Transcribe the full listing exactly, and drop every picture.

> INPUT RECORDS

● ● ● ●

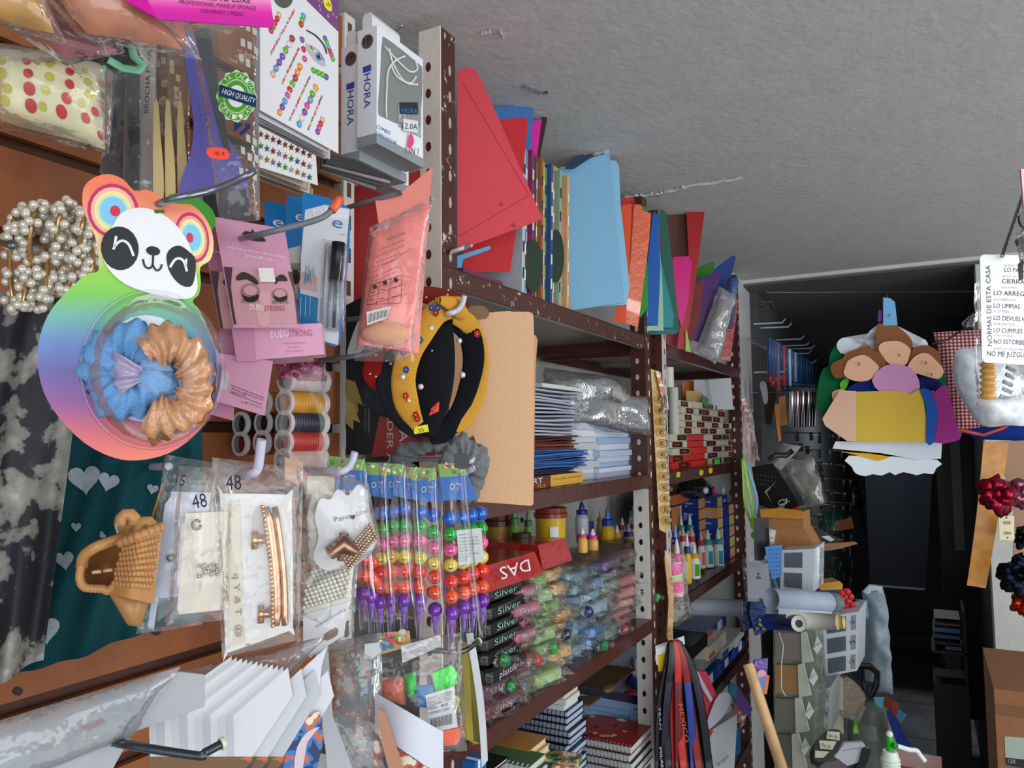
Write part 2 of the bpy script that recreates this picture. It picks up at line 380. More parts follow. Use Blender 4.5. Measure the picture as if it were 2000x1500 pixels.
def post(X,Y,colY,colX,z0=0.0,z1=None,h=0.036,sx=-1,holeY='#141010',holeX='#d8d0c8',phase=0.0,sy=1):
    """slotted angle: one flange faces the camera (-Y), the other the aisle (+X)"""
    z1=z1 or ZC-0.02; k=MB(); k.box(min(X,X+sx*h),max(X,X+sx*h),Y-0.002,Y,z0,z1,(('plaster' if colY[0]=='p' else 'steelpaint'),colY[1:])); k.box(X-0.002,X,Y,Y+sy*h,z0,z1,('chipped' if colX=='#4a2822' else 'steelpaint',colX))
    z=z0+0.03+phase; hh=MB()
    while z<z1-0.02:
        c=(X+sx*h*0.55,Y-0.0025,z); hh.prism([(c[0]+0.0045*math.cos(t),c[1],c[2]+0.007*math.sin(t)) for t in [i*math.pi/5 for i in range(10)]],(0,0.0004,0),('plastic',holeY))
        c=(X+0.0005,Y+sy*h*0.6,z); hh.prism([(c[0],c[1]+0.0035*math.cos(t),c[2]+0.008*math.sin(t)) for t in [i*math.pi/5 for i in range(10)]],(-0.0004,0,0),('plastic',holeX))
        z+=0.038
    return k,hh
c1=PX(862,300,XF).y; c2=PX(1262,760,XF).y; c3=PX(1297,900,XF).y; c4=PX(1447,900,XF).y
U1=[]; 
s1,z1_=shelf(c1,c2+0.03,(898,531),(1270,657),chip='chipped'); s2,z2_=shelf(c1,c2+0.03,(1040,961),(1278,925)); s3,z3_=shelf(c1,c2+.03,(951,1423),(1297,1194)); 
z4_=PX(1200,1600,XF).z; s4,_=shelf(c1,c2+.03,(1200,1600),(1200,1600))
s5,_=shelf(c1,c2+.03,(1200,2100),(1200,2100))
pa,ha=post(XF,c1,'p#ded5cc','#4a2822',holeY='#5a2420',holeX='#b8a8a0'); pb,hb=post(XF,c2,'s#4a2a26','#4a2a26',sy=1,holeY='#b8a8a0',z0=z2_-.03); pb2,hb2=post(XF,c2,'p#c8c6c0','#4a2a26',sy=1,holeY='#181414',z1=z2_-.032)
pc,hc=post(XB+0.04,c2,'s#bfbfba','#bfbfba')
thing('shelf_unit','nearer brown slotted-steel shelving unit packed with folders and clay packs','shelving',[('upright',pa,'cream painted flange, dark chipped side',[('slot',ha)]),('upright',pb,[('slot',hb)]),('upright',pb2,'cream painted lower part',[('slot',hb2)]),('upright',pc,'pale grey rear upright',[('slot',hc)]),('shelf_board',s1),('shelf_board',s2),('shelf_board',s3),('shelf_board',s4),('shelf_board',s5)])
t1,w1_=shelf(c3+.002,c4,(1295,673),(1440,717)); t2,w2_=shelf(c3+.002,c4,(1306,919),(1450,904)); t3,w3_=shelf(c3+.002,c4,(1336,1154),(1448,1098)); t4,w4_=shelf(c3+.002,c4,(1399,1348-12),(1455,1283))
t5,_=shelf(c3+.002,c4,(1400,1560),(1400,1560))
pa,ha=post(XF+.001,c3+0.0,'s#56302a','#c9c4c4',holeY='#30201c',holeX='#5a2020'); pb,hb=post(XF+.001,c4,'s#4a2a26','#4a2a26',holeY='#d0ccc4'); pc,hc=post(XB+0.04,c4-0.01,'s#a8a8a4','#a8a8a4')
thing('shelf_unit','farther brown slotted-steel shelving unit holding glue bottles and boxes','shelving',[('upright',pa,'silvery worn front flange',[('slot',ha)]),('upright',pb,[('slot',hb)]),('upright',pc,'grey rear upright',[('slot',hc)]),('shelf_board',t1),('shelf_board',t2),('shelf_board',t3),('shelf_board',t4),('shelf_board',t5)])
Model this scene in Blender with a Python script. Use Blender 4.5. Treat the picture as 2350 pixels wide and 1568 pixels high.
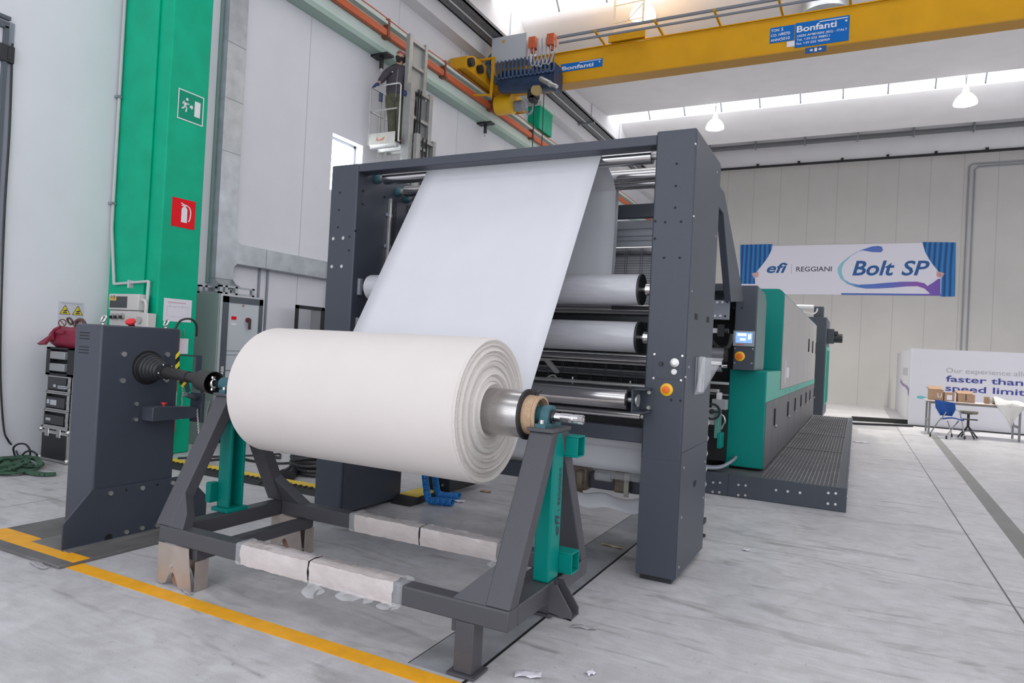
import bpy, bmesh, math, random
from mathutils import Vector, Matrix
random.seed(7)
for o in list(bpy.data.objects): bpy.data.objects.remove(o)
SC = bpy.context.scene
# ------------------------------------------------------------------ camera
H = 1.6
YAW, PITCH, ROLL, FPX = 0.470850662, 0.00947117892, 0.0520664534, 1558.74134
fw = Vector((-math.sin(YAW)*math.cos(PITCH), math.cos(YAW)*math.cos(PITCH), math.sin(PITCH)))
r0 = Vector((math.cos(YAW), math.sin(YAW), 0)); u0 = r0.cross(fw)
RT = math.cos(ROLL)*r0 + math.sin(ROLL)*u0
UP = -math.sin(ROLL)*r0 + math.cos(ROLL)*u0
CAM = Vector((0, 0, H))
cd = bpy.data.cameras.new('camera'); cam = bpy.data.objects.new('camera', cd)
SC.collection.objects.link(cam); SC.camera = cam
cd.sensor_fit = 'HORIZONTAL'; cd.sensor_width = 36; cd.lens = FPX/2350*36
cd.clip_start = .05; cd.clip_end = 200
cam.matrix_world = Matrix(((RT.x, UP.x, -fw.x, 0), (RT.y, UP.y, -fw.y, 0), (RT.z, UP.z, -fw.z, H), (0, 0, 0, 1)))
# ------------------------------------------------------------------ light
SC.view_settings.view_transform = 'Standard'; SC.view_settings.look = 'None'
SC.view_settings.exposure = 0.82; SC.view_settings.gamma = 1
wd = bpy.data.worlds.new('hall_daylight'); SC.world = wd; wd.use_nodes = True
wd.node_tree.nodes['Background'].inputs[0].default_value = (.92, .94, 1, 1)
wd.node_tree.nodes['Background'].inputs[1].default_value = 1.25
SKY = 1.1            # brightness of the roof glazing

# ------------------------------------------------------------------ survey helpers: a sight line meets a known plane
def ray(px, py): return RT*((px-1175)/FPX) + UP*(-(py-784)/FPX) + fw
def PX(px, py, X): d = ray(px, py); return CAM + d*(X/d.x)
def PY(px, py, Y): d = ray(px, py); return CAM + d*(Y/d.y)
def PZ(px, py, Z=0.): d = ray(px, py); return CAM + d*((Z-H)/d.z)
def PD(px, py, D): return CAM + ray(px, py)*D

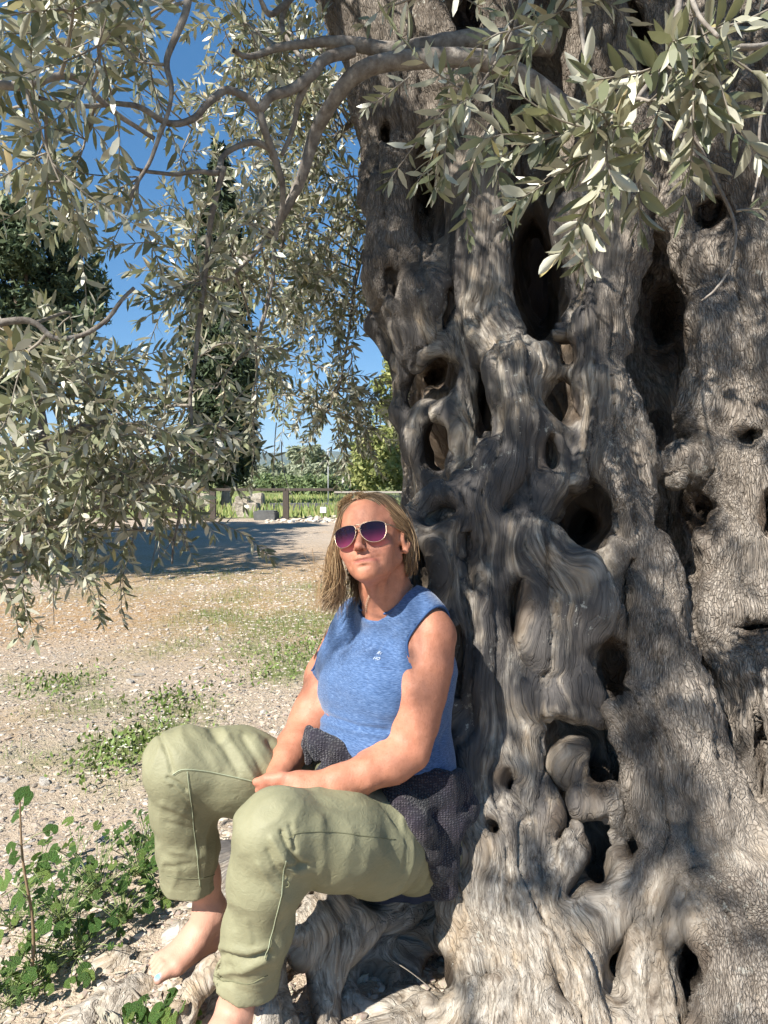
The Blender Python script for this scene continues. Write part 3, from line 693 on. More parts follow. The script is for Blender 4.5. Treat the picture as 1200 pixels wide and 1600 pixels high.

● ● ● ●

> EXERCISE OUTPUT
Write part 2 of the bpy script that recreates this picture. It picks up at line 380. More parts follow. Use Blender 4.5. Measure the picture as if it were 2000x1500 pixels.
def post(X,Y,colY,colX,z0=0.0,z1=None,h=0.036,sx=-1,holeY='#141010',holeX='#d8d0c8',phase=0.0,sy=1):
    """slotted angle: one flange faces the camera (-Y), the other the aisle (+X)"""
    z1=z1 or ZC-0.02; k=MB(); k.box(min(X,X+sx*h),max(X,X+sx*h),Y-0.002,Y,z0,z1,(('plaster' if colY[0]=='p' else 'steelpaint'),colY[1:])); k.box(X-0.002,X,Y,Y+sy*h,z0,z1,('chipped' if colX=='#4a2822' else 'steelpaint',colX))
    z=z0+0.03+phase; hh=MB()
    while z<z1-0.02:
        c=(X+sx*h*0.55,Y-0.0025,z); hh.prism([(c[0]+0.0045*math.cos(t),c[1],c[2]+0.007*math.sin(t)) for t in [i*math.pi/5 for i in range(10)]],(0,0.0004,0),('plastic',holeY))
        c=(X+0.0005,Y+sy*h*0.6,z); hh.prism([(c[0],c[1]+0.0035*math.cos(t),c[2]+0.008*math.sin(t)) for t in [i*math.pi/5 for i in range(10)]],(-0.0004,0,0),('plastic',holeX))
        z+=0.038
    return k,hh
c1=PX(862,300,XF).y; c2=PX(1262,760,XF).y; c3=PX(1297,900,XF).y; c4=PX(1447,900,XF).y
U1=[]; 
s1,z1_=shelf(c1,c2+0.03,(898,531),(1270,657),chip='chipped'); s2,z2_=shelf(c1,c2+0.03,(1040,961),(1278,925)); s3,z3_=shelf(c1,c2+.03,(951,1423),(1297,1194)); 
z4_=PX(1200,1600,XF).z; s4,_=shelf(c1,c2+.03,(1200,1600),(1200,1600))
s5,_=shelf(c1,c2+.03,(1200,2100),(1200,2100))
pa,ha=post(XF,c1,'p#ded5cc','#4a2822',holeY='#5a2420',holeX='#b8a8a0'); pb,hb=post(XF,c2,'s#4a2a26','#4a2a26',sy=1,holeY='#b8a8a0',z0=z2_-.03); pb2,hb2=post(XF,c2,'p#c8c6c0','#4a2a26',sy=1,holeY='#181414',z1=z2_-.032)
pc,hc=post(XB+0.04,c2,'s#bfbfba','#bfbfba')
thing('shelf_unit','nearer brown slotted-steel shelving unit packed with folders and clay packs','shelving',[('upright',pa,'cream painted flange, dark chipped side',[('slot',ha)]),('upright',pb,[('slot',hb)]),('upright',pb2,'cream painted lower part',[('slot',hb2)]),('upright',pc,'pale grey rear upright',[('slot',hc)]),('shelf_board',s1),('shelf_board',s2),('shelf_board',s3),('shelf_board',s4),('shelf_board',s5)])
t1,w1_=shelf(c3+.002,c4,(1295,673),(1440,717)); t2,w2_=shelf(c3+.002,c4,(1306,919),(1450,904)); t3,w3_=shelf(c3+.002,c4,(1336,1154),(1448,1098)); t4,w4_=shelf(c3+.002,c4,(1399,1348-12),(1455,1283))
t5,_=shelf(c3+.002,c4,(1400,1560),(1400,1560))
pa,ha=post(XF+.001,c3+0.0,'s#56302a','#c9c4c4',holeY='#30201c',holeX='#5a2020'); pb,hb=post(XF+.001,c4,'s#4a2a26','#4a2a26',holeY='#d0ccc4'); pc,hc=post(XB+0.04,c4-0.01,'s#a8a8a4','#a8a8a4')
thing('shelf_unit','farther brown slotted-steel shelving unit holding glue bottles and boxes','shelving',[('upright',pa,'silvery worn front flange',[('slot',ha)]),('upright',pb,[('slot',hb)]),('upright',pc,'grey rear upright',[('slot',hc)]),('shelf_board',t1),('shelf_board',t2),('shelf_board',t3),('shelf_board',t4),('shelf_board',t5)])
Model this scene in Blender with a Python script. Use Blender 4.5. Treat the picture as 2350 pixels wide and 1568 pixels high.
import bpy, bmesh, math, random
from mathutils import Vector, Matrix
random.seed(7)
for o in list(bpy.data.objects): bpy.data.objects.remove(o)
SC = bpy.context.scene
# ------------------------------------------------------------------ camera
H = 1.6
YAW, PITCH, ROLL, FPX = 0.470850662, 0.00947117892, 0.0520664534, 1558.74134
fw = Vector((-math.sin(YAW)*math.cos(PITCH), math.cos(YAW)*math.cos(PITCH), math.sin(PITCH)))
r0 = Vector((math.cos(YAW), math.sin(YAW), 0)); u0 = r0.cross(fw)
RT = math.cos(ROLL)*r0 + math.sin(ROLL)*u0
UP = -math.sin(ROLL)*r0 + math.cos(ROLL)*u0
CAM = Vector((0, 0, H))
cd = bpy.data.cameras.new('camera'); cam = bpy.data.objects.new('camera', cd)
SC.collection.objects.link(cam); SC.camera = cam
cd.sensor_fit = 'HORIZONTAL'; cd.sensor_width = 36; cd.lens = FPX/2350*36
cd.clip_start = .05; cd.clip_end = 200
cam.matrix_world = Matrix(((RT.x, UP.x, -fw.x, 0), (RT.y, UP.y, -fw.y, 0), (RT.z, UP.z, -fw.z, H), (0, 0, 0, 1)))
# ------------------------------------------------------------------ light
SC.view_settings.view_transform = 'Standard'; SC.view_settings.look = 'None'
SC.view_settings.exposure = 0.82; SC.view_settings.gamma = 1
wd = bpy.data.worlds.new('hall_daylight'); SC.world = wd; wd.use_nodes = True
wd.node_tree.nodes['Background'].inputs[0].default_value = (.92, .94, 1, 1)
wd.node_tree.nodes['Background'].inputs[1].default_value = 1.25
SKY = 1.1            # brightness of the roof glazing

# ------------------------------------------------------------------ survey helpers: a sight line meets a known plane
def ray(px, py): return RT*((px-1175)/FPX) + UP*(-(py-784)/FPX) + fw
def PX(px, py, X): d = ray(px, py); return CAM + d*(X/d.x)
def PY(px, py, Y): d = ray(px, py); return CAM + d*(Y/d.y)
def PZ(px, py, Z=0.): d = ray(px, py); return CAM + d*((Z-H)/d.z)
def PD(px, py, D): return CAM + ray(px, py)*D

The Blender Python script for this scene continues. Write part 3, from line 693 on. More parts follow. The script is for Blender 4.5. Treat the picture as 1200 pixels wide and 1600 pixels high.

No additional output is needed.